Given task — Pick out each line below containing "pixels".

=-=-=-=-=

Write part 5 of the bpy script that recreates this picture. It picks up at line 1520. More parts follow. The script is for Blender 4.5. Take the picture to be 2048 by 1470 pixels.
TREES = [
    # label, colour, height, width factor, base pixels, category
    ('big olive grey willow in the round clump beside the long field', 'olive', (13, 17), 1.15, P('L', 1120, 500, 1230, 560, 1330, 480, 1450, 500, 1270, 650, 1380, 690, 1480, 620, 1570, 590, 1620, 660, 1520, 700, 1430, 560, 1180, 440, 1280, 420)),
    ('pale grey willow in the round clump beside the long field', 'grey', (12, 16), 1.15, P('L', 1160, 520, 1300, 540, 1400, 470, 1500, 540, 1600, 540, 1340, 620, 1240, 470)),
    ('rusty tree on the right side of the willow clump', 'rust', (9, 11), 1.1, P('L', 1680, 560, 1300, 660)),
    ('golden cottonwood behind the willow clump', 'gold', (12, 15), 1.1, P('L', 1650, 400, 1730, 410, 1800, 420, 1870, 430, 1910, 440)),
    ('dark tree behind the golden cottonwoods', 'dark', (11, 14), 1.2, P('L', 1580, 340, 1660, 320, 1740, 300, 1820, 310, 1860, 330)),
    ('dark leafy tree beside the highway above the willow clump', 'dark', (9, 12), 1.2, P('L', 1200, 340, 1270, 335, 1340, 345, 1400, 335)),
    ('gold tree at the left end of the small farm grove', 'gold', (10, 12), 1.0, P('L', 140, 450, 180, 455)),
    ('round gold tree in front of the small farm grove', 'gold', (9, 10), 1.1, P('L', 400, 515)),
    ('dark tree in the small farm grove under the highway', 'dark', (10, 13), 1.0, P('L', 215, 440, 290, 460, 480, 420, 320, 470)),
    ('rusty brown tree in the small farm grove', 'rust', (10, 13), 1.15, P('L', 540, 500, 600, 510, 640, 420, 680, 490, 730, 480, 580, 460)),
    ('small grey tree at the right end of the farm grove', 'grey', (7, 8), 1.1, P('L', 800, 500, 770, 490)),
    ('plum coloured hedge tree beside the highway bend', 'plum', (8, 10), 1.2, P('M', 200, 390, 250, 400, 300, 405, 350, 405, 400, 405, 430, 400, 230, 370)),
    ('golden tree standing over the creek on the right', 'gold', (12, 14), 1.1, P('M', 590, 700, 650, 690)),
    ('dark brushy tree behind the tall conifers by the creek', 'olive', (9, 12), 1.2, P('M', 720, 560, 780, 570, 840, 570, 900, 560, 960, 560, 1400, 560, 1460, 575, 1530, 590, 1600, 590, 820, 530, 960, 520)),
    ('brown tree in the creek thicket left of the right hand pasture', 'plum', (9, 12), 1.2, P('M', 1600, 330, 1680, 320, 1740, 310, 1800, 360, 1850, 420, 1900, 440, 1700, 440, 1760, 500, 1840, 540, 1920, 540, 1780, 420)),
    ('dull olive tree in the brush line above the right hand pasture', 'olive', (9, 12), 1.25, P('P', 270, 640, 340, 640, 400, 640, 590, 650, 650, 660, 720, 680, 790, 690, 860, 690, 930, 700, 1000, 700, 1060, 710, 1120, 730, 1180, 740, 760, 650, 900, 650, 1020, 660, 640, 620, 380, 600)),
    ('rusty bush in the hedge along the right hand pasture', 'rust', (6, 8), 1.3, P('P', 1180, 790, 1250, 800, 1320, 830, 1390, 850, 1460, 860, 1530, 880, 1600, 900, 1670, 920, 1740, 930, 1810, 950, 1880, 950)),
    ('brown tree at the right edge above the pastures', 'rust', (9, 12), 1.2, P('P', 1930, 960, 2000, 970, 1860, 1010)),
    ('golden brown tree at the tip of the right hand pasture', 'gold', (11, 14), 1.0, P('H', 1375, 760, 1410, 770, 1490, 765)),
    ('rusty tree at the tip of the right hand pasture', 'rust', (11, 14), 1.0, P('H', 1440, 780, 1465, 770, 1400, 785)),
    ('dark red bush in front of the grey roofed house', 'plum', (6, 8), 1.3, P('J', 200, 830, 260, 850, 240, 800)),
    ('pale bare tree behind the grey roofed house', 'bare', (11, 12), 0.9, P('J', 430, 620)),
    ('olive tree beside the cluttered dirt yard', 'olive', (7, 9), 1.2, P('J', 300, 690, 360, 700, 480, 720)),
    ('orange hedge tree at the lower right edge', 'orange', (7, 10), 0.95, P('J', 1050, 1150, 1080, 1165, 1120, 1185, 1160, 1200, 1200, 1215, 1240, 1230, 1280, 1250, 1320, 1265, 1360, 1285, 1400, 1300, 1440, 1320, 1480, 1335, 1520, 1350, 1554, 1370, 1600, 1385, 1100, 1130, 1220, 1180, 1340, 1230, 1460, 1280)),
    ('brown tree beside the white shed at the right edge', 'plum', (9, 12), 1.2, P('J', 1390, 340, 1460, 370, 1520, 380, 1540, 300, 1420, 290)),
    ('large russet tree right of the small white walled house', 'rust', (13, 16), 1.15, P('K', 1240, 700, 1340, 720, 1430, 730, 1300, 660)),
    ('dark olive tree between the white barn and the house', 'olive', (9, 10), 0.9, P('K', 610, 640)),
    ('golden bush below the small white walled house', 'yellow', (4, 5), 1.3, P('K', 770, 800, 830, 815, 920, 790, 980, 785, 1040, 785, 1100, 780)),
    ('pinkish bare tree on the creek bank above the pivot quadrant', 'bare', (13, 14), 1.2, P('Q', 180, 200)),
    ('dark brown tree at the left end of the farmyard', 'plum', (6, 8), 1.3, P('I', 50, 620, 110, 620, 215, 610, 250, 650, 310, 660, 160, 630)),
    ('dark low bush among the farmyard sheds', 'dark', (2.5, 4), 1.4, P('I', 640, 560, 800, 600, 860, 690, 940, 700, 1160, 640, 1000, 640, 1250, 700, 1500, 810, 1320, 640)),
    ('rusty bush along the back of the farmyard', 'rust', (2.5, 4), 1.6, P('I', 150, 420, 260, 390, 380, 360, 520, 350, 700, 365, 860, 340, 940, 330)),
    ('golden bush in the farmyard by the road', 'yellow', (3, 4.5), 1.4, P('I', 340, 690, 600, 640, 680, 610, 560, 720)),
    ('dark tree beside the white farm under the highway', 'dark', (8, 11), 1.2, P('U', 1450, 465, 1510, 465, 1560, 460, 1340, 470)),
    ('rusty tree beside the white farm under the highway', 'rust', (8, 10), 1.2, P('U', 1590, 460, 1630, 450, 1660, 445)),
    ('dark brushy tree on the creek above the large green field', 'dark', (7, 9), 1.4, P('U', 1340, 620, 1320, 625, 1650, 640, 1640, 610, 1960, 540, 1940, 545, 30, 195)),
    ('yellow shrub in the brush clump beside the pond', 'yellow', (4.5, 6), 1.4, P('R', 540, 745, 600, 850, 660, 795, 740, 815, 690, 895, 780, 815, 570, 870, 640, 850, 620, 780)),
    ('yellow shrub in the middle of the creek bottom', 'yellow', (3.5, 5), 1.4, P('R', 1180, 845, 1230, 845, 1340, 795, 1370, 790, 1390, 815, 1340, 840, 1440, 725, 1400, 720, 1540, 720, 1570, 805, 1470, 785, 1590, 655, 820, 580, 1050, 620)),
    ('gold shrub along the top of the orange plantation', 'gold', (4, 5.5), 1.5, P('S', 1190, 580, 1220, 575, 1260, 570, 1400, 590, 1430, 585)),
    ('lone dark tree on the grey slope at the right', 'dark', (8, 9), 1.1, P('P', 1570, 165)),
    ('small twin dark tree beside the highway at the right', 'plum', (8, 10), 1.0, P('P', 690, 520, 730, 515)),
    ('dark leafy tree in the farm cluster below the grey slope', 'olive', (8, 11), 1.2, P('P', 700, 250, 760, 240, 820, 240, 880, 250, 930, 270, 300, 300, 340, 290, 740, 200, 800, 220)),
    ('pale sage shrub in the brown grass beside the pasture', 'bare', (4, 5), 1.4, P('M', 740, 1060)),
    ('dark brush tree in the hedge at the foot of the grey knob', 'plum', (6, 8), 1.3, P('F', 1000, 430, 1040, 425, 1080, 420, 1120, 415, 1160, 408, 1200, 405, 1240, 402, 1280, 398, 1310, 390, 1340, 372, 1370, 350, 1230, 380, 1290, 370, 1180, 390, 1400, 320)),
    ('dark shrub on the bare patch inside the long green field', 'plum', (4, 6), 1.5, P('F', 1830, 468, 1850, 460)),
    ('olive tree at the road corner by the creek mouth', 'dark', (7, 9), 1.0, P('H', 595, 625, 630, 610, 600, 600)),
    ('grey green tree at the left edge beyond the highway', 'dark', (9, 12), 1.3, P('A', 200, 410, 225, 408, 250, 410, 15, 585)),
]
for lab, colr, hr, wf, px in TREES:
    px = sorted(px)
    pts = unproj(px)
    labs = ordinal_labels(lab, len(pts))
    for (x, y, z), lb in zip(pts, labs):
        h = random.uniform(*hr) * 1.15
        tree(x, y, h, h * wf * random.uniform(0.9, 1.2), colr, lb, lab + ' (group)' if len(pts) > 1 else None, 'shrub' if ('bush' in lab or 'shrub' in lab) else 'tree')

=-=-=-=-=

Complete response —
Write part 5 of the bpy script that recreates this picture. It picks up at line 1520. More parts follow. The script is for Blender 4.5. Take the picture to be 2048 by 1470 pixels.
    # label, colour, height, width factor, base pixels, category